# Written task
Set down, in full, every record in the block.

# The records
--- START ---
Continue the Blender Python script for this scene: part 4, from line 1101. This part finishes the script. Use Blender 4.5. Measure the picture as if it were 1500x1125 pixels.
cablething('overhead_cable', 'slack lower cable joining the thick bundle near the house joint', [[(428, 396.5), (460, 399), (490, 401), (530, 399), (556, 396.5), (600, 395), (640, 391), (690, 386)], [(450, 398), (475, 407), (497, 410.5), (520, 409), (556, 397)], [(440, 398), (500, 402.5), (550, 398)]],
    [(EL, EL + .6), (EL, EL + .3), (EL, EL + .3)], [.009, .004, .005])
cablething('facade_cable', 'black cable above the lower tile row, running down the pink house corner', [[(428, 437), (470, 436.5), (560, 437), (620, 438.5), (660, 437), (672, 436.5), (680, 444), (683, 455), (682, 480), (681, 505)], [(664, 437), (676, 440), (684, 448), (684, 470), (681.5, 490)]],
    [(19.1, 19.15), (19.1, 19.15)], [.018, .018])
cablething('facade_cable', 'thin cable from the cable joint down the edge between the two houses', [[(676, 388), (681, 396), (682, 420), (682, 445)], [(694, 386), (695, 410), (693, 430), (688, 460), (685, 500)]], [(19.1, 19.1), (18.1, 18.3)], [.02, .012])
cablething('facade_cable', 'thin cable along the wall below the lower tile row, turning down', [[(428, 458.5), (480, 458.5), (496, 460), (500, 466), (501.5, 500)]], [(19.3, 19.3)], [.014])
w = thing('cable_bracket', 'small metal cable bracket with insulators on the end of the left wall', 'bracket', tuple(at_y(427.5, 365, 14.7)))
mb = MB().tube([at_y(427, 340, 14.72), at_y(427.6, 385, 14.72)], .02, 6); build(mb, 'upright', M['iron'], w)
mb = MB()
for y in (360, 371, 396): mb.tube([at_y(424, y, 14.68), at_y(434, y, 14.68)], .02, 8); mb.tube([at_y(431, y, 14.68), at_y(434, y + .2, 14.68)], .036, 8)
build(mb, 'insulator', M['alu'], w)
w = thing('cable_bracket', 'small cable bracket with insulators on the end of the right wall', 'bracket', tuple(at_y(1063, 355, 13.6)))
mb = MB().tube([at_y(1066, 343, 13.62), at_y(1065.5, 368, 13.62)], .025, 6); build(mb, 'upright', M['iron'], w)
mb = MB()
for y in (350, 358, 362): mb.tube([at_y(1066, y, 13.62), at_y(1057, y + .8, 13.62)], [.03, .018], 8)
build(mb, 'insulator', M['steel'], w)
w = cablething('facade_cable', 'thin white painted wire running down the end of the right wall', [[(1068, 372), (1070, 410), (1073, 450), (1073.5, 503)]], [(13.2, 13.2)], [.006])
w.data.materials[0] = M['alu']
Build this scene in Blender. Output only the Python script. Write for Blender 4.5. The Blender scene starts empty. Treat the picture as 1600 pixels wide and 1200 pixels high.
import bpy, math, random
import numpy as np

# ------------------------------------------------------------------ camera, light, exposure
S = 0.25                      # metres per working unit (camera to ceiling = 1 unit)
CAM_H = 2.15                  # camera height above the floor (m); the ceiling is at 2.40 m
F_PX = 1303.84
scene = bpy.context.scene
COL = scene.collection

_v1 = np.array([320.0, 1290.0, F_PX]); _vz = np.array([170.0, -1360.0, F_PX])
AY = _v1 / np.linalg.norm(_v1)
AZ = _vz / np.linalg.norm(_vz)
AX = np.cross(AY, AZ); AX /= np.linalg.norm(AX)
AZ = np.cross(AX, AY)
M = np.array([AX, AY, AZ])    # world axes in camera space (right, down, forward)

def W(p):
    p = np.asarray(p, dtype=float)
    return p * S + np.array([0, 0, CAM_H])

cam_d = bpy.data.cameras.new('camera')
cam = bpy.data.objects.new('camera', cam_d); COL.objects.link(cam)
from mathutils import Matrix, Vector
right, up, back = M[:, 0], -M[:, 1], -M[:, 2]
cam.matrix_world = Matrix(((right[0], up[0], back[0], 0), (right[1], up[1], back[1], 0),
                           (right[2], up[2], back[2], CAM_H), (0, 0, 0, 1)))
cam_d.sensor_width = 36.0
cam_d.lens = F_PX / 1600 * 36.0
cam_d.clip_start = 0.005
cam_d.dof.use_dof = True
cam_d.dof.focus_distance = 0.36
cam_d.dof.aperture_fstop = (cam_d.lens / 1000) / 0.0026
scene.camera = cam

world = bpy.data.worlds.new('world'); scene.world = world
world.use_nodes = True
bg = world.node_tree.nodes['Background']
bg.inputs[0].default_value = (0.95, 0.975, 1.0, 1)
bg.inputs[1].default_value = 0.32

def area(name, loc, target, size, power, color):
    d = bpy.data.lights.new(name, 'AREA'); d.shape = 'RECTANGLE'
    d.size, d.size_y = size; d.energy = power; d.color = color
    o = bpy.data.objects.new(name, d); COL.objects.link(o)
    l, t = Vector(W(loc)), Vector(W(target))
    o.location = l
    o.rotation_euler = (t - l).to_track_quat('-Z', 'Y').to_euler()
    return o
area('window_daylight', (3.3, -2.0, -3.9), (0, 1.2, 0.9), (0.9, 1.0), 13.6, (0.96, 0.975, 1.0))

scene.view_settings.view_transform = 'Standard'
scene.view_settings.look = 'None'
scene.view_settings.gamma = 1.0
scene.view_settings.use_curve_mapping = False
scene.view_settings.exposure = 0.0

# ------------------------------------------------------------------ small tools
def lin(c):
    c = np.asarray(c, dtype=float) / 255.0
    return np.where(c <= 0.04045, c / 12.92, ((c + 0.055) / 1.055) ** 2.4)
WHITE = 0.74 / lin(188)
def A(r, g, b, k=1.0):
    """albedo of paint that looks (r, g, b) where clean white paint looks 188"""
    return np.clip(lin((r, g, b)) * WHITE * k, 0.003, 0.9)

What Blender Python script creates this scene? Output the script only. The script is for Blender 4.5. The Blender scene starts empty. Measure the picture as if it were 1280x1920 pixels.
--- END ---
# Final answer
Continue the Blender Python script for this scene: part 4, from line 1101. This part finishes the script. Use Blender 4.5. Measure the picture as if it were 1500x1125 pixels.
cablething('overhead_cable', 'slack lower cable joining the thick bundle near the house joint', [[(428, 396.5), (460, 399), (490, 401), (530, 399), (556, 396.5), (600, 395), (640, 391), (690, 386)], [(450, 398), (475, 407), (497, 410.5), (520, 409), (556, 397)], [(440, 398), (500, 402.5), (550, 398)]],
    [(EL, EL + .6), (EL, EL + .3), (EL, EL + .3)], [.009, .004, .005])
cablething('facade_cable', 'black cable above the lower tile row, running down the pink house corner', [[(428, 437), (470, 436.5), (560, 437), (620, 438.5), (660, 437), (672, 436.5), (680, 444), (683, 455), (682, 480), (681, 505)], [(664, 437), (676, 440), (684, 448), (684, 470), (681.5, 490)]],
    [(19.1, 19.15), (19.1, 19.15)], [.018, .018])
cablething('facade_cable', 'thin cable from the cable joint down the edge between the two houses', [[(676, 388), (681, 396), (682, 420), (682, 445)], [(694, 386), (695, 410), (693, 430), (688, 460), (685, 500)]], [(19.1, 19.1), (18.1, 18.3)], [.02, .012])
cablething('facade_cable', 'thin cable along the wall below the lower tile row, turning down', [[(428, 458.5), (480, 458.5), (496, 460), (500, 466), (501.5, 500)]], [(19.3, 19.3)], [.014])
w = thing('cable_bracket', 'small metal cable bracket with insulators on the end of the left wall', 'bracket', tuple(at_y(427.5, 365, 14.7)))
mb = MB().tube([at_y(427, 340, 14.72), at_y(427.6, 385, 14.72)], .02, 6); build(mb, 'upright', M['iron'], w)
mb = MB()
for y in (360, 371, 396): mb.tube([at_y(424, y, 14.68), at_y(434, y, 14.68)], .02, 8); mb.tube([at_y(431, y, 14.68), at_y(434, y + .2, 14.68)], .036, 8)
build(mb, 'insulator', M['alu'], w)
w = thing('cable_bracket', 'small cable bracket with insulators on the end of the right wall', 'bracket', tuple(at_y(1063, 355, 13.6)))
mb = MB().tube([at_y(1066, 343, 13.62), at_y(1065.5, 368, 13.62)], .025, 6); build(mb, 'upright', M['iron'], w)
mb = MB()
for y in (350, 358, 362): mb.tube([at_y(1066, y, 13.62), at_y(1057, y + .8, 13.62)], [.03, .018], 8)
build(mb, 'insulator', M['steel'], w)
w = cablething('facade_cable', 'thin white painted wire running down the end of the right wall', [[(1068, 372), (1070, 410), (1073, 450), (1073.5, 503)]], [(13.2, 13.2)], [.006])
w.data.materials[0] = M['alu']
Build this scene in Blender. Output only the Python script. Write for Blender 4.5. The Blender scene starts empty. Treat the picture as 1600 pixels wide and 1200 pixels high.
import bpy, math, random
import numpy as np

# ------------------------------------------------------------------ camera, light, exposure
S = 0.25                      # metres per working unit (camera to ceiling = 1 unit)
CAM_H = 2.15                  # camera height above the floor (m); the ceiling is at 2.40 m
F_PX = 1303.84
scene = bpy.context.scene
COL = scene.collection

_v1 = np.array([320.0, 1290.0, F_PX]); _vz = np.array([170.0, -1360.0, F_PX])
AY = _v1 / np.linalg.norm(_v1)
AZ = _vz / np.linalg.norm(_vz)
AX = np.cross(AY, AZ); AX /= np.linalg.norm(AX)
AZ = np.cross(AX, AY)
M = np.array([AX, AY, AZ])    # world axes in camera space (right, down, forward)

def W(p):
    p = np.asarray(p, dtype=float)
    return p * S + np.array([0, 0, CAM_H])

cam_d = bpy.data.cameras.new('camera')
cam = bpy.data.objects.new('camera', cam_d); COL.objects.link(cam)
from mathutils import Matrix, Vector
right, up, back = M[:, 0], -M[:, 1], -M[:, 2]
cam.matrix_world = Matrix(((right[0], up[0], back[0], 0), (right[1], up[1], back[1], 0),
                           (right[2], up[2], back[2], CAM_H), (0, 0, 0, 1)))
cam_d.sensor_width = 36.0
cam_d.lens = F_PX / 1600 * 36.0
cam_d.clip_start = 0.005
cam_d.dof.use_dof = True
cam_d.dof.focus_distance = 0.36
cam_d.dof.aperture_fstop = (cam_d.lens / 1000) / 0.0026
scene.camera = cam

world = bpy.data.worlds.new('world'); scene.world = world
world.use_nodes = True
bg = world.node_tree.nodes['Background']
bg.inputs[0].default_value = (0.95, 0.975, 1.0, 1)
bg.inputs[1].default_value = 0.32

def area(name, loc, target, size, power, color):
    d = bpy.data.lights.new(name, 'AREA'); d.shape = 'RECTANGLE'
    d.size, d.size_y = size; d.energy = power; d.color = color
    o = bpy.data.objects.new(name, d); COL.objects.link(o)
    l, t = Vector(W(loc)), Vector(W(target))
    o.location = l
    o.rotation_euler = (t - l).to_track_quat('-Z', 'Y').to_euler()
    return o
area('window_daylight', (3.3, -2.0, -3.9), (0, 1.2, 0.9), (0.9, 1.0), 13.6, (0.96, 0.975, 1.0))

scene.view_settings.view_transform = 'Standard'
scene.view_settings.look = 'None'
scene.view_settings.gamma = 1.0
scene.view_settings.use_curve_mapping = False
scene.view_settings.exposure = 0.0

# ------------------------------------------------------------------ small tools
def lin(c):
    c = np.asarray(c, dtype=float) / 255.0
    return np.where(c <= 0.04045, c / 12.92, ((c + 0.055) / 1.055) ** 2.4)
WHITE = 0.74 / lin(188)
def A(r, g, b, k=1.0):
    """albedo of paint that looks (r, g, b) where clean white paint looks 188"""
    return np.clip(lin((r, g, b)) * WHITE * k, 0.003, 0.9)

What Blender Python script creates this scene? Output the script only. The script is for Blender 4.5. The Blender scene starts empty. Measure the picture as if it were 1280x1920 pixels.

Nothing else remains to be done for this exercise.